Catorce años atrás yo era un postadolescente cuya vida no difería demasiado de la de cierto tipo de postadolescencia. Uno
de los rasgos comunes en esa época tan luminosa y oscura era
pasar muchas horas delante de un televisor jugando al Grand Theft Auto entre
amigos y otras tantas cosas. La segunda parte en 3D del videojuego de Rockstar nos
llevaba a Miami, de la cual no tenía más referencias que el pelo engominado de Don Johnson y unas
cuantas lanchas rápidas surcando la bahía de Biscayne, que parecía
que albergaba mucho vice. La capital
de Florida estaba tan lejos de mi vida y de la de los míos... a pesar de que creyésemos
que todo el mundo giraba concéntricamente alrededor de
nosotros. Y es que vivir en Vista Alegre otorga algo de ingenuidad que seguro
no sufrían los oriundos de Liberty
City, Overtown o Little Haiti, escenarios recurrentes en la Play Station. Los
gallegos resolvíamos nuestros problemas a
nuestra manera y, por mucho bull terrier moteado y pendientes plateados que
luciésemos, mi entorno no solía cargar una glock 34 para liquidar al tipo que no paga
sus pufos de crack. Si es que ni había crack.
En persona, la Miami con resaca del Ultra me ha parecido una ciudad abrasada por el
sol y congelada por el aire acondicionado, dividida hasta el infinito, volátil, caprichosa, y con parajes tan bellos como
artificiales.

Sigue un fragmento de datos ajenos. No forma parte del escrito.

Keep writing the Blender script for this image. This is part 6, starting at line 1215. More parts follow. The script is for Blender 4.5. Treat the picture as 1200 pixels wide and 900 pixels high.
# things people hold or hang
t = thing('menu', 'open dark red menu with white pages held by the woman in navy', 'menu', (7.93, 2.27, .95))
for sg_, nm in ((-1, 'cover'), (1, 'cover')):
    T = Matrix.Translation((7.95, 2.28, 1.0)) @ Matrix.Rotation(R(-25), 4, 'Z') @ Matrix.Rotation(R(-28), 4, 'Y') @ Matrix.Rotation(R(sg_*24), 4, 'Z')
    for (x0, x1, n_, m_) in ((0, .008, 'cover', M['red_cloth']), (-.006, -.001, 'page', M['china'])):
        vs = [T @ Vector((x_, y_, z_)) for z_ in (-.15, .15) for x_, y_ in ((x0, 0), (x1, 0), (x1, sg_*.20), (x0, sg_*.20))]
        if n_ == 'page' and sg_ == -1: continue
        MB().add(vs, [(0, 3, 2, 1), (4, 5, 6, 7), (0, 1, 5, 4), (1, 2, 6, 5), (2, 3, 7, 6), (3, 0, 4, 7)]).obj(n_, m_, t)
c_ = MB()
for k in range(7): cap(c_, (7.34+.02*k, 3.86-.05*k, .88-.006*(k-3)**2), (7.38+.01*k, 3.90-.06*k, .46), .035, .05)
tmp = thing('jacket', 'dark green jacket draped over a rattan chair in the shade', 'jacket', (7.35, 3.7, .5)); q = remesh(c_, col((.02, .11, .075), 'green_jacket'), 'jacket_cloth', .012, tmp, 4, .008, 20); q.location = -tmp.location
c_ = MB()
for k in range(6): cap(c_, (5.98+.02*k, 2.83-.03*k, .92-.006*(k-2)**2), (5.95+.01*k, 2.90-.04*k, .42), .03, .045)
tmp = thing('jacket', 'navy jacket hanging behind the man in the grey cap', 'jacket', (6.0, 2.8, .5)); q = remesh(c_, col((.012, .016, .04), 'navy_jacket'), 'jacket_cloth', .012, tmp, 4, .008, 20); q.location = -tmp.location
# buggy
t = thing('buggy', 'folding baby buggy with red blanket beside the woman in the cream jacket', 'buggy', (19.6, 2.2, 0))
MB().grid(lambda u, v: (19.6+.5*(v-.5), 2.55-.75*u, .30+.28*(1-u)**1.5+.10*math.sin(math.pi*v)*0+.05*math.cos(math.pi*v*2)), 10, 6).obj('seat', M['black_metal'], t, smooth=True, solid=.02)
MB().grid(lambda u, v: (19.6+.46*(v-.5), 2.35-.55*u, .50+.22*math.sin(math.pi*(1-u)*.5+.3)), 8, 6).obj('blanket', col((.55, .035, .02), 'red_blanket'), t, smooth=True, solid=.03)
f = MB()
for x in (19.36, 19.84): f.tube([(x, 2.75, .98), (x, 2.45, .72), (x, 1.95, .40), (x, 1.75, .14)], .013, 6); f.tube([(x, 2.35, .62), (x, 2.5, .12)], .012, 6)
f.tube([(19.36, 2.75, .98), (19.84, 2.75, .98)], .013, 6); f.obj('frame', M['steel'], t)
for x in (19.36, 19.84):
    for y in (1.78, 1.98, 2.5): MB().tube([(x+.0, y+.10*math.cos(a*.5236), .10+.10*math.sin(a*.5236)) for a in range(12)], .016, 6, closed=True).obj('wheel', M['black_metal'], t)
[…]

El lugar en el que "todos odian a todos" y puedes
elegir entre ser un idiota o un loco; al menos ahí
se acaban las opciones en South Beach. No conocía
de primera mano una gran metrópoli donde, en apenas una generación, la población venida de otro país, con otra cultura y otra lengua, haya desplazado a la
masa anglófila que la ocupaba. Aunque
solo en una medida falaz. Los americanos ya no detentan la apariencia del poder
y la cuestión no es baladí para una urbe señera de Estados Unidos, pero
como bien nos iluminó Foucault, la microfísica de ese poder es casi infinita y la disyuntiva se
percibe con pasear tres días por Ocean Drive, el Art
District o Brickell. Además, uno tiene la sensación de que el proceso no ha hecho más que empezar: a la ingente masa de cubanos integrados a
martillazos desde el Éxodo del Mariel -cuanto daño ha hecho ese gusano que interpretó Al Pacino-, se le suman todos los latinos que no pueden
encadenar dos frases en español sin llamarle clams a las almejas. Simple ejemplo.
Ahora, la comunidad afroamericana, con la que tanto
empatizaba disfrutando de aquel grandísimo videojuego de Tommy Vercetti, sobrevive en
un tercer grupo de exclusión cuando, por tradición, siempre lo hizo en el segundo. Es que, si hablo de América haciendo un ejercicio de desproporcionada generalización... solo teníamos negros y blancos. En
Miami no sabría donde colocar a esa
comunidad cubana furibunda y republicana que, sin embargo, no tiene silla para
la tea party de los anglos. Entretanto, a 92 millas se atisba el
levantamiento de un bloqueo genocida para sus antiguos compatriotas, porque
creo es imposible que los sigan considerando tales si porfían para que la isla siga obliterada bajo las barras y
estrellas. Y soy de los que temo que esta supuesta nueva apertura acabe en la
enésima colonización yanqui. Pero no me gusta generalizar, tal vez solo fue mi
experiencia, o tal vez no. Consuela que los haitianos de Little Haiti no se
hagan pasar por franceses y hablen con orgullo una de las lenguas más rudimentarias del planeta: el criollo. Es más, sospecho que buena parte de sus jóvenes habitantes querrían emular al original gangsta afroamericano. GTA II, nada ha cambiado desde entonces en Liberty City.
Las fotos, como siempre, son propias y desde mi modesto móvil.
Palabras
de una soporífera tarde en Santo Domingo.